Aim of the exercise>
Reproduce the data below verbatim from the line containing "ring(.155,ZC+.09,.25,ZC+.09,'red' if alt" through its final line, and produce nothing more.

— START Listed records —

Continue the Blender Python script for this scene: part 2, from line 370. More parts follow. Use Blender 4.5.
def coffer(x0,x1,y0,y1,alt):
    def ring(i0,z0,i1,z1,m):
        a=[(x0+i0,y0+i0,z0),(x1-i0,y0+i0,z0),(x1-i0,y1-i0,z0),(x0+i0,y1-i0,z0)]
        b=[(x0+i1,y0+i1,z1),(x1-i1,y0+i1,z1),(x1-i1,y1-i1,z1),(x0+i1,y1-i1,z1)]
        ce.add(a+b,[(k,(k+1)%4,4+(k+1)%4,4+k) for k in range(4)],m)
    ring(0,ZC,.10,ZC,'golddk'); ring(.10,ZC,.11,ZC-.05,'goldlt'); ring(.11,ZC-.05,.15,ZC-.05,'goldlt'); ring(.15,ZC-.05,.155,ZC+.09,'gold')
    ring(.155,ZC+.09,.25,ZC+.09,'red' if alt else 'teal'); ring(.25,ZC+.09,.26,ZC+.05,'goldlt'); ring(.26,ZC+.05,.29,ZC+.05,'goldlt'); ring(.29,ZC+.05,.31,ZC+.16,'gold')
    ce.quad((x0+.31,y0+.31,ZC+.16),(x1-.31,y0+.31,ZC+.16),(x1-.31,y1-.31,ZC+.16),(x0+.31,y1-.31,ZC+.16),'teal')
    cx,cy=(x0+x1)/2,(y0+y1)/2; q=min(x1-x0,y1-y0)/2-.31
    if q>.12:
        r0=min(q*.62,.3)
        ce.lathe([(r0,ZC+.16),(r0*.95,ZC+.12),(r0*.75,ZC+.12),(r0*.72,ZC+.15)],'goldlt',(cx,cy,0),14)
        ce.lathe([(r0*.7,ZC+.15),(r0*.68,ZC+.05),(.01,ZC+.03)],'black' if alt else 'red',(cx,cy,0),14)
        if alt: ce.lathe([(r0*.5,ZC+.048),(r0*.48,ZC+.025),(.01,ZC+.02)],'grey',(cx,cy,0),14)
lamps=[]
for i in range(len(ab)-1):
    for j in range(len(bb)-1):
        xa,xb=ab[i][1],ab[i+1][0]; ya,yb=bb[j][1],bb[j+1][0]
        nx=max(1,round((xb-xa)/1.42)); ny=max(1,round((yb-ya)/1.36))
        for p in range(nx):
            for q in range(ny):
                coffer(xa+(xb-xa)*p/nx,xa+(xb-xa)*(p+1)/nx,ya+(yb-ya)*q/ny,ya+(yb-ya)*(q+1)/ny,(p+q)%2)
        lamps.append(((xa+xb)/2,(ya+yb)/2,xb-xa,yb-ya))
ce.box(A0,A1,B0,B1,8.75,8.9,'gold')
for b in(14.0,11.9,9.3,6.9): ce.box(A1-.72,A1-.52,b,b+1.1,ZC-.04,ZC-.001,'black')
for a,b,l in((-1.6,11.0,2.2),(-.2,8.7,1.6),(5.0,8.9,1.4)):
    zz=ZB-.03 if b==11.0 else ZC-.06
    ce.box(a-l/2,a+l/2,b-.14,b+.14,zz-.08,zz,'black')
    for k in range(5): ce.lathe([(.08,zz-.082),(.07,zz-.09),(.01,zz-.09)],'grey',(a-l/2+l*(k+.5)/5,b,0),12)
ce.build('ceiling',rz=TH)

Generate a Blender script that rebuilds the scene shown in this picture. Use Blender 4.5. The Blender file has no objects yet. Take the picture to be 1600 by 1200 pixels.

— END Listed records —

Solution to this exercise>
    ring(.155,ZC+.09,.25,ZC+.09,'red' if alt else 'teal'); ring(.25,ZC+.09,.26,ZC+.05,'goldlt'); ring(.26,ZC+.05,.29,ZC+.05,'goldlt'); ring(.29,ZC+.05,.31,ZC+.16,'gold')
    ce.quad((x0+.31,y0+.31,ZC+.16),(x1-.31,y0+.31,ZC+.16),(x1-.31,y1-.31,ZC+.16),(x0+.31,y1-.31,ZC+.16),'teal')
    cx,cy=(x0+x1)/2,(y0+y1)/2; q=min(x1-x0,y1-y0)/2-.31
    if q>.12:
        r0=min(q*.62,.3)
        ce.lathe([(r0,ZC+.16),(r0*.95,ZC+.12),(r0*.75,ZC+.12),(r0*.72,ZC+.15)],'goldlt',(cx,cy,0),14)
        ce.lathe([(r0*.7,ZC+.15),(r0*.68,ZC+.05),(.01,ZC+.03)],'black' if alt else 'red',(cx,cy,0),14)
        if alt: ce.lathe([(r0*.5,ZC+.048),(r0*.48,ZC+.025),(.01,ZC+.02)],'grey',(cx,cy,0),14)
lamps=[]
for i in range(len(ab)-1):
    for j in range(len(bb)-1):
        xa,xb=ab[i][1],ab[i+1][0]; ya,yb=bb[j][1],bb[j+1][0]
        nx=max(1,round((xb-xa)/1.42)); ny=max(1,round((yb-ya)/1.36))
        for p in range(nx):
            for q in range(ny):
                coffer(xa+(xb-xa)*p/nx,xa+(xb-xa)*(p+1)/nx,ya+(yb-ya)*q/ny,ya+(yb-ya)*(q+1)/ny,(p+q)%2)
        lamps.append(((xa+xb)/2,(ya+yb)/2,xb-xa,yb-ya))
ce.box(A0,A1,B0,B1,8.75,8.9,'gold')
for b in(14.0,11.9,9.3,6.9): ce.box(A1-.72,A1-.52,b,b+1.1,ZC-.04,ZC-.001,'black')
for a,b,l in((-1.6,11.0,2.2),(-.2,8.7,1.6),(5.0,8.9,1.4)):
    zz=ZB-.03 if b==11.0 else ZC-.06
    ce.box(a-l/2,a+l/2,b-.14,b+.14,zz-.08,zz,'black')
    for k in range(5): ce.lathe([(.08,zz-.082),(.07,zz-.09),(.01,zz-.09)],'grey',(a-l/2+l*(k+.5)/5,b,0),12)
ce.build('ceiling',rz=TH)

Generate a Blender script that rebuilds the scene shown in this picture. Use Blender 4.5. The Blender file has no objects yet. Take the picture to be 1600 by 1200 pixels.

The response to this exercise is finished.